WRITTEN EXERCISE: Copy out every record below with complete accuracy.

DATA LINES:
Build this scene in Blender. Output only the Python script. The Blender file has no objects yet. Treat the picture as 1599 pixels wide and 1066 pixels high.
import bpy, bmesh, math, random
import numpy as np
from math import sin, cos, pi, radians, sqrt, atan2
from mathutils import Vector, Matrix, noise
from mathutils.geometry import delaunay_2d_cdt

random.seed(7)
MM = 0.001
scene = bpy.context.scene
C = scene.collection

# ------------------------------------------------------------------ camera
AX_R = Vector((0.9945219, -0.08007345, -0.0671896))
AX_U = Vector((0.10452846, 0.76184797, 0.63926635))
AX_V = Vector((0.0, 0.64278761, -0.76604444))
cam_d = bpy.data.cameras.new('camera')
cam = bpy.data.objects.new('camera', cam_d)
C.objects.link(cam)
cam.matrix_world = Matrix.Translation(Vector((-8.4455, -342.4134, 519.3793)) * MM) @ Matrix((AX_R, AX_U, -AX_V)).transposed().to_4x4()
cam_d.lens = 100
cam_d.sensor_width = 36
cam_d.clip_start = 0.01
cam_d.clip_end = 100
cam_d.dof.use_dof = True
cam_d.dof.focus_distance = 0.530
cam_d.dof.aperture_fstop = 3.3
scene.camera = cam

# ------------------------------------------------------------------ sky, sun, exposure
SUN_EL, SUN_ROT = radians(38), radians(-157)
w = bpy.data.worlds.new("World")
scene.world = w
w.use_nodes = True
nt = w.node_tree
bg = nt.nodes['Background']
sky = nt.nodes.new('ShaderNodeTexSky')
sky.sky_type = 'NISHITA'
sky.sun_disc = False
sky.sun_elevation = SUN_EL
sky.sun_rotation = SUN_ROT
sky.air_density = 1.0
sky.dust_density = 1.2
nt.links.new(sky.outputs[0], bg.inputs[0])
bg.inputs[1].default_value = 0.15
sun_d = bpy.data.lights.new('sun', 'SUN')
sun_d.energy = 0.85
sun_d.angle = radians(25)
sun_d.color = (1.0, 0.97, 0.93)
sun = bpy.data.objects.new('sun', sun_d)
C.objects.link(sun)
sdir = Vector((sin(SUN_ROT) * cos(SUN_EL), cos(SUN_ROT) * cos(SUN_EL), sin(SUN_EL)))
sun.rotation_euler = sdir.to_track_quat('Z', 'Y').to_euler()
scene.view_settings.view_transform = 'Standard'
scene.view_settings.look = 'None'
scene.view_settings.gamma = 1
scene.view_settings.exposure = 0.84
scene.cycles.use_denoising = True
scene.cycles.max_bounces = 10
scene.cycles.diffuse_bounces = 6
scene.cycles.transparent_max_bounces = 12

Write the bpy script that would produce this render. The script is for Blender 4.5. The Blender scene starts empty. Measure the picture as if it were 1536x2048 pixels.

THE RESULT:
Build this scene in Blender. Output only the Python script. The Blender file has no objects yet. Treat the picture as 1599 pixels wide and 1066 pixels high.
import bpy, bmesh, math, random
import numpy as np
from math import sin, cos, pi, radians, sqrt, atan2
from mathutils import Vector, Matrix, noise
from mathutils.geometry import delaunay_2d_cdt

random.seed(7)
MM = 0.001
scene = bpy.context.scene
C = scene.collection

# ------------------------------------------------------------------ camera
AX_R = Vector((0.9945219, -0.08007345, -0.0671896))
AX_U = Vector((0.10452846, 0.76184797, 0.63926635))
AX_V = Vector((0.0, 0.64278761, -0.76604444))
cam_d = bpy.data.cameras.new('camera')
cam = bpy.data.objects.new('camera', cam_d)
C.objects.link(cam)
cam.matrix_world = Matrix.Translation(Vector((-8.4455, -342.4134, 519.3793)) * MM) @ Matrix((AX_R, AX_U, -AX_V)).transposed().to_4x4()
cam_d.lens = 100
cam_d.sensor_width = 36
cam_d.clip_start = 0.01
cam_d.clip_end = 100
cam_d.dof.use_dof = True
cam_d.dof.focus_distance = 0.530
cam_d.dof.aperture_fstop = 3.3
scene.camera = cam

# ------------------------------------------------------------------ sky, sun, exposure
SUN_EL, SUN_ROT = radians(38), radians(-157)
w = bpy.data.worlds.new("World")
scene.world = w
w.use_nodes = True
nt = w.node_tree
bg = nt.nodes['Background']
sky = nt.nodes.new('ShaderNodeTexSky')
sky.sky_type = 'NISHITA'
sky.sun_disc = False
sky.sun_elevation = SUN_EL
sky.sun_rotation = SUN_ROT
sky.air_density = 1.0
sky.dust_density = 1.2
nt.links.new(sky.outputs[0], bg.inputs[0])
bg.inputs[1].default_value = 0.15
sun_d = bpy.data.lights.new('sun', 'SUN')
sun_d.energy = 0.85
sun_d.angle = radians(25)
sun_d.color = (1.0, 0.97, 0.93)
sun = bpy.data.objects.new('sun', sun_d)
C.objects.link(sun)
sdir = Vector((sin(SUN_ROT) * cos(SUN_EL), cos(SUN_ROT) * cos(SUN_EL), sin(SUN_EL)))
sun.rotation_euler = sdir.to_track_quat('Z', 'Y').to_euler()
scene.view_settings.view_transform = 'Standard'
scene.view_settings.look = 'None'
scene.view_settings.gamma = 1
scene.view_settings.exposure = 0.84
scene.cycles.use_denoising = True
scene.cycles.max_bounces = 10
scene.cycles.diffuse_bounces = 6
scene.cycles.transparent_max_bounces = 12

Write the bpy script that would produce this render. The script is for Blender 4.5. The Blender scene starts empty. Measure the picture as if it were 1536x2048 pixels.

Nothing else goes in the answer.